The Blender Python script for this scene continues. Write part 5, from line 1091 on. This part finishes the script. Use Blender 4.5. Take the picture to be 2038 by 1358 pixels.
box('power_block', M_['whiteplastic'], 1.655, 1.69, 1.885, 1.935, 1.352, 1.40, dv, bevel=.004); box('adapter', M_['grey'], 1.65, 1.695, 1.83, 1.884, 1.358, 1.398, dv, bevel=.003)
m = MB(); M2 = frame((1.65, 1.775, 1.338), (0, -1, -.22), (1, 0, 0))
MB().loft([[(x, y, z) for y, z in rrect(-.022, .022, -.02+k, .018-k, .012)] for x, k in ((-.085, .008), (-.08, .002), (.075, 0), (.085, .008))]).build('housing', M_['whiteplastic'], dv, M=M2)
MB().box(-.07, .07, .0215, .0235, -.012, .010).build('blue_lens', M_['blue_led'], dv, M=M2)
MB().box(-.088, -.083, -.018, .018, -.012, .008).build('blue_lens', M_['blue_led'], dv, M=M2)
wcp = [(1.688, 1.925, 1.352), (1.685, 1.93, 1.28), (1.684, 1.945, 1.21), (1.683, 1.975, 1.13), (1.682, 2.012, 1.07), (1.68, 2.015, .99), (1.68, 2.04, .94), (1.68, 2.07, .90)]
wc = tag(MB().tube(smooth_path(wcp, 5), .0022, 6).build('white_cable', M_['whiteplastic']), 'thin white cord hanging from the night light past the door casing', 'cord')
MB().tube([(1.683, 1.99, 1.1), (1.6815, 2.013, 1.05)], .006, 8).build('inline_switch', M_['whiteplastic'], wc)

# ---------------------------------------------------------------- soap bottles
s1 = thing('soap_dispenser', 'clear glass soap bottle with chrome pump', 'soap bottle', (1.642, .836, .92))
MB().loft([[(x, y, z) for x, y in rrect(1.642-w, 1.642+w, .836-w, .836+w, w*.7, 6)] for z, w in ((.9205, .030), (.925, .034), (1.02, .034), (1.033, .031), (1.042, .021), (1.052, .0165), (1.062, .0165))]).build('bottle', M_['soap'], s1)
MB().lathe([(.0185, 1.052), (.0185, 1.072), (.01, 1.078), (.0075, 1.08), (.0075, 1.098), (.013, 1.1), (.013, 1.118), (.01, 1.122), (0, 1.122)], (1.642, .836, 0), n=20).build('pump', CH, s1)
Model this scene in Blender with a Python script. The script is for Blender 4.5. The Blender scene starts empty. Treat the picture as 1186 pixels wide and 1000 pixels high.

• • • • • • •

Retype the entries exactly, including every line.

» **OUTPUT FOR THIS EXERCISE**:
The Blender Python script for this scene continues. Write part 5, from line 1091 on. This part finishes the script. Use Blender 4.5. Take the picture to be 2038 by 1358 pixels.
box('power_block', M_['whiteplastic'], 1.655, 1.69, 1.885, 1.935, 1.352, 1.40, dv, bevel=.004); box('adapter', M_['grey'], 1.65, 1.695, 1.83, 1.884, 1.358, 1.398, dv, bevel=.003)
m = MB(); M2 = frame((1.65, 1.775, 1.338), (0, -1, -.22), (1, 0, 0))
MB().loft([[(x, y, z) for y, z in rrect(-.022, .022, -.02+k, .018-k, .012)] for x, k in ((-.085, .008), (-.08, .002), (.075, 0), (.085, .008))]).build('housing', M_['whiteplastic'], dv, M=M2)
MB().box(-.07, .07, .0215, .0235, -.012, .010).build('blue_lens', M_['blue_led'], dv, M=M2)
MB().box(-.088, -.083, -.018, .018, -.012, .008).build('blue_lens', M_['blue_led'], dv, M=M2)
wcp = [(1.688, 1.925, 1.352), (1.685, 1.93, 1.28), (1.684, 1.945, 1.21), (1.683, 1.975, 1.13), (1.682, 2.012, 1.07), (1.68, 2.015, .99), (1.68, 2.04, .94), (1.68, 2.07, .90)]
wc = tag(MB().tube(smooth_path(wcp, 5), .0022, 6).build('white_cable', M_['whiteplastic']), 'thin white cord hanging from the night light past the door casing', 'cord')
MB().tube([(1.683, 1.99, 1.1), (1.6815, 2.013, 1.05)], .006, 8).build('inline_switch', M_['whiteplastic'], wc)

# ---------------------------------------------------------------- soap bottles
s1 = thing('soap_dispenser', 'clear glass soap bottle with chrome pump', 'soap bottle', (1.642, .836, .92))
MB().loft([[(x, y, z) for x, y in rrect(1.642-w, 1.642+w, .836-w, .836+w, w*.7, 6)] for z, w in ((.9205, .030), (.925, .034), (1.02, .034), (1.033, .031), (1.042, .021), (1.052, .0165), (1.062, .0165))]).build('bottle', M_['soap'], s1)
MB().lathe([(.0185, 1.052), (.0185, 1.072), (.01, 1.078), (.0075, 1.08), (.0075, 1.098), (.013, 1.1), (.013, 1.118), (.01, 1.122), (0, 1.122)], (1.642, .836, 0), n=20).build('pump', CH, s1)
Model this scene in Blender with a Python script. The script is for Blender 4.5. The Blender scene starts empty. Treat the picture as 1186 pixels wide and 1000 pixels high.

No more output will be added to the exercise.